What you need to do — Output, please, exactly those lines of the listing that come before the line with "PI = math.pi", along with that line itself.

Material —
----
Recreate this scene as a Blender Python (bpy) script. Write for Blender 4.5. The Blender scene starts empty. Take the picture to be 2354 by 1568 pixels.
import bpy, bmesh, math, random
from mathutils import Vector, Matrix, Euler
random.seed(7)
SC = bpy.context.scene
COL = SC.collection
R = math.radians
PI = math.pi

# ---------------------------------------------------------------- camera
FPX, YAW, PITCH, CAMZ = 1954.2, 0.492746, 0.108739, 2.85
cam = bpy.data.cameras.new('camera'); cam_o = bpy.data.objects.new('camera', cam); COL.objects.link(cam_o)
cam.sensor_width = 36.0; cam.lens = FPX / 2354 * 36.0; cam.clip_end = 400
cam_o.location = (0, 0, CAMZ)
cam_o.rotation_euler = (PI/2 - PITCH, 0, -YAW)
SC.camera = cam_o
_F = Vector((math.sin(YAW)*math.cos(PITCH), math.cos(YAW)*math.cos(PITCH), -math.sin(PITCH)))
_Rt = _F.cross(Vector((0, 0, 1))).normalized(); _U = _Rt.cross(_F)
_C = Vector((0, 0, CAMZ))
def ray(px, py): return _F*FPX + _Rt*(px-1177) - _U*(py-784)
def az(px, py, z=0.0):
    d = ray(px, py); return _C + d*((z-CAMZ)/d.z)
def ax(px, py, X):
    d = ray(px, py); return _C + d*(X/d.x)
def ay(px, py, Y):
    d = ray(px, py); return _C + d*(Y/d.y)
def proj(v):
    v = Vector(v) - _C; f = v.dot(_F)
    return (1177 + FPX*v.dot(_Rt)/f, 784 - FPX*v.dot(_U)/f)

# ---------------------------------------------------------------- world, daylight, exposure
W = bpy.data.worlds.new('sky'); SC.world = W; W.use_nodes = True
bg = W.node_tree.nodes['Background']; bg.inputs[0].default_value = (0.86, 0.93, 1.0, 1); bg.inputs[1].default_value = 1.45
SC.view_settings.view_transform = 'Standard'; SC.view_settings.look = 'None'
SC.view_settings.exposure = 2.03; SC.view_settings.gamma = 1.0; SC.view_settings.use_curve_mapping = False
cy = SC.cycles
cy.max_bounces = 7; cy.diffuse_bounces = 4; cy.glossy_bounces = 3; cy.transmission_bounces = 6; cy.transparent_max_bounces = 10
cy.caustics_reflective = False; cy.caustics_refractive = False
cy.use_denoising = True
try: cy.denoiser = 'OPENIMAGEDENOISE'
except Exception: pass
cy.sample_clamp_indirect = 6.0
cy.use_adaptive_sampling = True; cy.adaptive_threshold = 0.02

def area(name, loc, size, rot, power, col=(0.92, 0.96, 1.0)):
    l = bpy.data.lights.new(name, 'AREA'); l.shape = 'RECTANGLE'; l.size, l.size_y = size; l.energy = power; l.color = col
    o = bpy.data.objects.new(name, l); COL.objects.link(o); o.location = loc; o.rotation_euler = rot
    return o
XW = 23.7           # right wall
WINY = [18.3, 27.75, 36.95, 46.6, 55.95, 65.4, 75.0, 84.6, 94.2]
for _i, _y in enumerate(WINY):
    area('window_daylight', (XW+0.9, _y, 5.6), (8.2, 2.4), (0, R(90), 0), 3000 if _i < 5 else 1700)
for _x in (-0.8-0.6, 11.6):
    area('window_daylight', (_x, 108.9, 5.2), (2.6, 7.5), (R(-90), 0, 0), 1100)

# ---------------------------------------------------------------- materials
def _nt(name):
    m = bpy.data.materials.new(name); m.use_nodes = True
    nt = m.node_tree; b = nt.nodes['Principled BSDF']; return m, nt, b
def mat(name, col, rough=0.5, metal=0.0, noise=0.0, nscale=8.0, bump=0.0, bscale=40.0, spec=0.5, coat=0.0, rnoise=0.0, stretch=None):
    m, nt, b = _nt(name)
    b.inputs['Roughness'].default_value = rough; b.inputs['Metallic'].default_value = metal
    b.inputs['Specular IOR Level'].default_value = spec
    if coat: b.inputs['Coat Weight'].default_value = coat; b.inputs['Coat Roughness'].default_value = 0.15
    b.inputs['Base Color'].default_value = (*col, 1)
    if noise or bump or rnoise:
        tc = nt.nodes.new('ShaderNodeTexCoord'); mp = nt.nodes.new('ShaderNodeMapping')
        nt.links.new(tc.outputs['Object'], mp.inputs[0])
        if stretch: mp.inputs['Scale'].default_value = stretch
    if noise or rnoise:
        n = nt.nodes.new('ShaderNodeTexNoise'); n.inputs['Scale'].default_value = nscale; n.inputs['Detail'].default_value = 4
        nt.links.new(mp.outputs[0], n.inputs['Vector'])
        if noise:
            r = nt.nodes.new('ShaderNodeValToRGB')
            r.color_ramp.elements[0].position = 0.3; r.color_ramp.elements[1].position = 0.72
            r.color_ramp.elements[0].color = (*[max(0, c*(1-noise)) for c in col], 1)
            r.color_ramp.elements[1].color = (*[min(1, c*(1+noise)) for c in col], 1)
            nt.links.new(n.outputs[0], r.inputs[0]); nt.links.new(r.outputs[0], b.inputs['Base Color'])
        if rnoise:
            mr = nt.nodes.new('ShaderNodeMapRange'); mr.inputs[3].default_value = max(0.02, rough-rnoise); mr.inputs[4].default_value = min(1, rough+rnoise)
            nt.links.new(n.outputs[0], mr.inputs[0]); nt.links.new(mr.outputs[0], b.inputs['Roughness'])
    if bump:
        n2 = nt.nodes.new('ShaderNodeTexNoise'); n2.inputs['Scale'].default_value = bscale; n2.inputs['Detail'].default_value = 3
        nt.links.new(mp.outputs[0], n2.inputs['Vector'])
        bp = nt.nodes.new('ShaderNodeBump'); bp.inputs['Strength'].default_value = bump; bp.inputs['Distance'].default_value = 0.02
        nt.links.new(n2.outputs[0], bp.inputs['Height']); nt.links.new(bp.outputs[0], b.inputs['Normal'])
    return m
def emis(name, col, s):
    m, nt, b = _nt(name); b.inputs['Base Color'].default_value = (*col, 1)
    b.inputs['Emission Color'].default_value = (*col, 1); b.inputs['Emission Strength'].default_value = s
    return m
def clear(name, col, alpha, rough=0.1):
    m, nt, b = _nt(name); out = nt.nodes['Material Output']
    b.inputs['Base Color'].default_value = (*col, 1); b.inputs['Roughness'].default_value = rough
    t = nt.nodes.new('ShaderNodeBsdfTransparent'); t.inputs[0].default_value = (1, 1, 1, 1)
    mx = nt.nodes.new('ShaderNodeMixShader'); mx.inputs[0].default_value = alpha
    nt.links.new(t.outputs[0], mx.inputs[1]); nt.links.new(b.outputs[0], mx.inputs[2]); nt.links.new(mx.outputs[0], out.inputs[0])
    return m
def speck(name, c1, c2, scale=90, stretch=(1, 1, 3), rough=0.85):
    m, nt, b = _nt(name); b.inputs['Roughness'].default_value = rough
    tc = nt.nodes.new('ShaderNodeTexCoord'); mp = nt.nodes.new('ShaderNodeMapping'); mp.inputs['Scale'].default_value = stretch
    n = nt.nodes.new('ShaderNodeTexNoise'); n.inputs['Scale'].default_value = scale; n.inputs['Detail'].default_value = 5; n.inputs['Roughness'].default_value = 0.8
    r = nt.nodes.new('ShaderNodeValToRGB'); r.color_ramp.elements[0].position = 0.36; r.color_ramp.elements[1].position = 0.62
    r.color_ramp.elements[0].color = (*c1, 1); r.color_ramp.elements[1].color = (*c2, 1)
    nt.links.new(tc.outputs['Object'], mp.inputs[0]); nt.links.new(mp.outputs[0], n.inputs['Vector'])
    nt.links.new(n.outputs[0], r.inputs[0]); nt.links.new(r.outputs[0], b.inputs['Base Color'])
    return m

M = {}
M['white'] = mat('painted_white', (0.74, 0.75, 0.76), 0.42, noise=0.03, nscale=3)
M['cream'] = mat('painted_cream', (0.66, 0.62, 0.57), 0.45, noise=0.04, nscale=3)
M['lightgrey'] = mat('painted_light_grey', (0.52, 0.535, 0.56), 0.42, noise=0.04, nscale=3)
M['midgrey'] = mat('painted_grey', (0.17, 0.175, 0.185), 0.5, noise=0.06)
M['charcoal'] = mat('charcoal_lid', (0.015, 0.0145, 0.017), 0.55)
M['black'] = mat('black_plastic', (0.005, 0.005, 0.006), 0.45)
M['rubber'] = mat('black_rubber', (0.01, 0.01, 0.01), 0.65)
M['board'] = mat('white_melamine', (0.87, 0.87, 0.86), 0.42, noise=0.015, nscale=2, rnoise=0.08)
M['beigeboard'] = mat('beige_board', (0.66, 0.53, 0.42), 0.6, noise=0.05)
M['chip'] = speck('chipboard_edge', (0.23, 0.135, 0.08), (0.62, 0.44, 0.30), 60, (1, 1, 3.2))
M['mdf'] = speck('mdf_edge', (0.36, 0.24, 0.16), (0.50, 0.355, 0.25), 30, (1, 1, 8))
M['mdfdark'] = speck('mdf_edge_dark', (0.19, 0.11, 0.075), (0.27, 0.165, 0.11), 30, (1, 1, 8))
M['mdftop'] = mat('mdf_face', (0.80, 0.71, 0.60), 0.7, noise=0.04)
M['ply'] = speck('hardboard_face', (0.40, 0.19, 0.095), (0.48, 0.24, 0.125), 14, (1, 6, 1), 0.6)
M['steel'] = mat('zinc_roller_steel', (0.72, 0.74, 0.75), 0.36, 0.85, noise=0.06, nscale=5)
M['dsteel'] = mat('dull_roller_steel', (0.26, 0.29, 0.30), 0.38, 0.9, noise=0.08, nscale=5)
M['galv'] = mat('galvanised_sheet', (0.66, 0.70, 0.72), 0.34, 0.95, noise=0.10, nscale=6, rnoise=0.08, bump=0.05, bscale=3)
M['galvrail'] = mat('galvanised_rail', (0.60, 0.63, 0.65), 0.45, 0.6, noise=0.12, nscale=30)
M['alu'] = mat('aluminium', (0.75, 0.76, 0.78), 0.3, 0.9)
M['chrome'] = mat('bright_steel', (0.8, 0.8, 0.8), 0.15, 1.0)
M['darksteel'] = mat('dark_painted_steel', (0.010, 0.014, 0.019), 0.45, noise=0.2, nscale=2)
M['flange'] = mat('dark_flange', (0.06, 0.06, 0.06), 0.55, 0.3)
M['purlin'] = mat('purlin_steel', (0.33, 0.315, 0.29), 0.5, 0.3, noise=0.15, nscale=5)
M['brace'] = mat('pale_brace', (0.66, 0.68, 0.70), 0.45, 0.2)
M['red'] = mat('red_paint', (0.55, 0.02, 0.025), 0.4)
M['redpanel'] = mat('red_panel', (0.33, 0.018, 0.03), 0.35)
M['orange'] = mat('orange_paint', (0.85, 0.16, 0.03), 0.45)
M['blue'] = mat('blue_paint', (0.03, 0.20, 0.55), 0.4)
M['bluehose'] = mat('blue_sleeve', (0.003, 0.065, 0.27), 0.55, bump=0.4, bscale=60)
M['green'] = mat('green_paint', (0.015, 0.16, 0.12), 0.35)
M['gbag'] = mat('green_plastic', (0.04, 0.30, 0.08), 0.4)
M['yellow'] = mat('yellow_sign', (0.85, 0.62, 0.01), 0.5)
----
Reply —
Recreate this scene as a Blender Python (bpy) script. Write for Blender 4.5. The Blender scene starts empty. Take the picture to be 2354 by 1568 pixels.
import bpy, bmesh, math, random
from mathutils import Vector, Matrix, Euler
random.seed(7)
SC = bpy.context.scene
COL = SC.collection
R = math.radians
PI = math.pi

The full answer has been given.